Cash for Containers scare campaign is misleading, says NT Government

The Northern Territory Government has called on the beverage industry to halt their scare campaign against the Cash for Containers legislation (CFC).

The proposed CFC legislation, which aims to promote recycling and reduce landfill by up to 50 per cent across the Territory, is similar to a scheme operating in South Australia, where consumers receive a small deposit for returning a clean beverage container to selected collection depots.

In the case of the CFC scheme, Territorians will receive 10 cent refund for every beverage container returned.

“The beverage industry should stop wasting its money on deceptive advertising and support this crucial environmental legislation which has the broad support of the community, councils, environment groups and the recycling industry,” NT Chief Minister Paul Henderson said.

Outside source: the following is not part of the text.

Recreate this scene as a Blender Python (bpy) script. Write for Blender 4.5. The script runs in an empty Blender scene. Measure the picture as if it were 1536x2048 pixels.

“Territorians deserve the cleaner environment and green jobs that this scheme will produce and the NT Government will not be dissuaded from its roll-out by vested interests.”

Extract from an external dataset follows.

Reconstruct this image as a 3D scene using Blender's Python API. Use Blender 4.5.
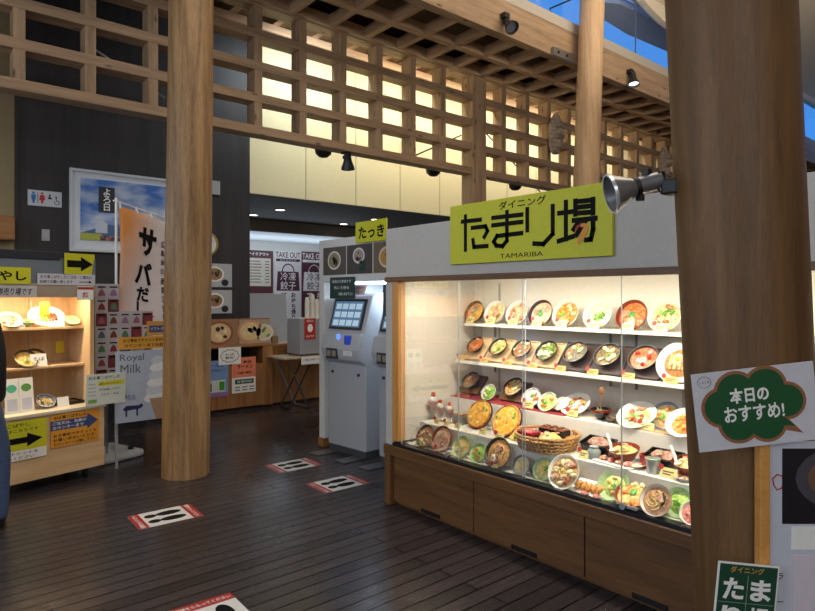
import bpy, math, random
from mathutils import Vector, Matrix, Euler
for o in list(bpy.data.objects): bpy.data.objects.remove(o)
SC = bpy.context.scene
COL = SC.collection
R = math.radians
# ---------------------------------------------------------------- camera
FPX, HZ, EYE = 612.0, 296.0, 1.5
cam = bpy.data.cameras.new('camera'); cam.sensor_width = 36; cam.lens = FPX / 815 * 36
cam.shift_y = (HZ - 305.5) / 815; cam.clip_start = .05; cam.clip_end = 200
co = bpy.data.objects.new('camera', cam); COL.objects.link(co)
co.location = (0, 0, EYE); co.rotation_euler = (R(90), 0, -math.asin(.645))
SC.camera = co
# ---------------------------------------------------------------- world, exposure
w = bpy.data.worlds.new('sky'); SC.world = w; w.use_nodes = True
wb = w.node_tree.nodes['Background']
wb.inputs[0].default_value = (.065, .30, .86, 1); wb.inputs[1].default_value = 1.0
vs = SC.view_settings; vs.view_transform = 'Standard'; vs.look = 'None'; vs.gamma = 1; vs.exposure = 0; vs.use_curve_mapping = False
SC.cycles.use_denoising = True
SC.cycles.max_bounces = 8; SC.cycles.transparent_max_bounces = 24
SC.cycles.sample_clamp_indirect = 4
def light(name, kind, loc, to, energy, col, size=1, size_y=None, spot=None, parent=None):
    l = bpy.data.lights.new(name, kind); l.energy = energy; l.color = col
    if kind == 'AREA':
        l.shape = 'RECTANGLE' if size_y else 'SQUARE'; l.size = size
        if size_y: l.size_y = size_y
    elif kind == 'SPOT': l.spot_size = R(spot); l.spot_blend = .6; l.shadow_soft_size = size
    else: l.shadow_soft_size = size
    o = bpy.data.objects.new(name, l); COL.objects.link(o)
    o.location = loc; d = Vector(to) - Vector(loc); o.rotation_euler = d.to_track_quat('-Z', 'Y').to_euler()
    return o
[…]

Conservation Council Director Piers Verstegen backed the NT Government, saying beverage giants such as Coke and Fosters have for years engaged in “appalling corporate conduct” in their attempts to stop recycling refund schemes being introduced.

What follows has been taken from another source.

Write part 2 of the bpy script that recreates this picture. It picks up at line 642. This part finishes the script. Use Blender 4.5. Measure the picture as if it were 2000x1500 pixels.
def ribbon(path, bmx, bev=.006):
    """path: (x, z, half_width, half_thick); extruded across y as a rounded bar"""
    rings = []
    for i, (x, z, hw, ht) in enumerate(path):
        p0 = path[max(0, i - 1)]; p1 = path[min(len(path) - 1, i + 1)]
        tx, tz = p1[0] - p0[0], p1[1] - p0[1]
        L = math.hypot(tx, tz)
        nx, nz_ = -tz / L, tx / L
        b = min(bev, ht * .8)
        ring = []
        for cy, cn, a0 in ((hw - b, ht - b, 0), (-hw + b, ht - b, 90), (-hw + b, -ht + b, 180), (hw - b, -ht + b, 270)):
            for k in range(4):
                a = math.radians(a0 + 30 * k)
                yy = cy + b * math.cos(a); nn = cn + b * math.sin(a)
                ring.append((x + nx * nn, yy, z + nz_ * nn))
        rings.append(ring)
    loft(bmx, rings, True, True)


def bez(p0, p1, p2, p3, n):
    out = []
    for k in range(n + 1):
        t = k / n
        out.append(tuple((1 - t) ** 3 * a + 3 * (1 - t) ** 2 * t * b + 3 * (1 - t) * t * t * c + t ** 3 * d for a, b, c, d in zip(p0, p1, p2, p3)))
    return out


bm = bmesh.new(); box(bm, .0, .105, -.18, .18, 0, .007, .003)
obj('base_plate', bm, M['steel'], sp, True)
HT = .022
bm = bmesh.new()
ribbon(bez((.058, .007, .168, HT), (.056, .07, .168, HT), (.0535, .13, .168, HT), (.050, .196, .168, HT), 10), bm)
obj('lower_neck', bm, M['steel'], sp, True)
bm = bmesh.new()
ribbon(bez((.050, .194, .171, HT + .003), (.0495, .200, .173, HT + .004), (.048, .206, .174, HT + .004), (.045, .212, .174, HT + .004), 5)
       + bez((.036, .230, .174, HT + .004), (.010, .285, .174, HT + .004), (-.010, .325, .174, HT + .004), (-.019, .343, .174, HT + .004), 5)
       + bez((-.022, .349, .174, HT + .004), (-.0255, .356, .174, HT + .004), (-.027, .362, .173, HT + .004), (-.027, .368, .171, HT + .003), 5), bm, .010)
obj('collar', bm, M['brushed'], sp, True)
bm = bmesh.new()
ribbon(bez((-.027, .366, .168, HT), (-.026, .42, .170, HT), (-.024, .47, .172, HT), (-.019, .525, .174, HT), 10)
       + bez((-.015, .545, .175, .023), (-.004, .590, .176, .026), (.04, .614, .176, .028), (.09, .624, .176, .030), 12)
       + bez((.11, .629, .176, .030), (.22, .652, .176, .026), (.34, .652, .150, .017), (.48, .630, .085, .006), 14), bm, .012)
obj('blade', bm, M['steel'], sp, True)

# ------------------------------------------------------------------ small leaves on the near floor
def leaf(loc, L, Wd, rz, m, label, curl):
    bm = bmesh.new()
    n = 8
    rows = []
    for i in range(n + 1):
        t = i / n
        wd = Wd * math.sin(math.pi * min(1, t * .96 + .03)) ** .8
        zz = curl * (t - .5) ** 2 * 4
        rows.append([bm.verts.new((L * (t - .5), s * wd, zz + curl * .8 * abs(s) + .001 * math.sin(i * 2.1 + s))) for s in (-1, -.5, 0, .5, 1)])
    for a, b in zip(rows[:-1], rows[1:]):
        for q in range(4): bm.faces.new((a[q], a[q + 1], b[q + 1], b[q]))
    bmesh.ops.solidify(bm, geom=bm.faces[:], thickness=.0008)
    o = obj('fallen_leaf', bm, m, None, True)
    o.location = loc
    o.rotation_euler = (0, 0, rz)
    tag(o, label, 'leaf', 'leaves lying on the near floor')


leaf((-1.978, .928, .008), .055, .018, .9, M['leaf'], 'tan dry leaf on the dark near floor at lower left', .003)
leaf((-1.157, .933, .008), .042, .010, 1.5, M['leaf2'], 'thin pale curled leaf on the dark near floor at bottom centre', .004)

“For too long these anti-recycling beverage companies have intimidated Ministers and Governments into inaction through their use of corporate lobbyists and deceiving advertising campaigns,” Verstegen said.

The AFGC has voiced concerns about how the scheme could lead to an increase in beverage prices for consumers. 

Henderson said this was unlikely. “Beverage prices have not increased in South Australia under Cash for Containers – there is no reason why they will in the Territory.”

The Cash for Containers legislation will be debated in February Parliamentary sittings for implementation in the second half of 2011.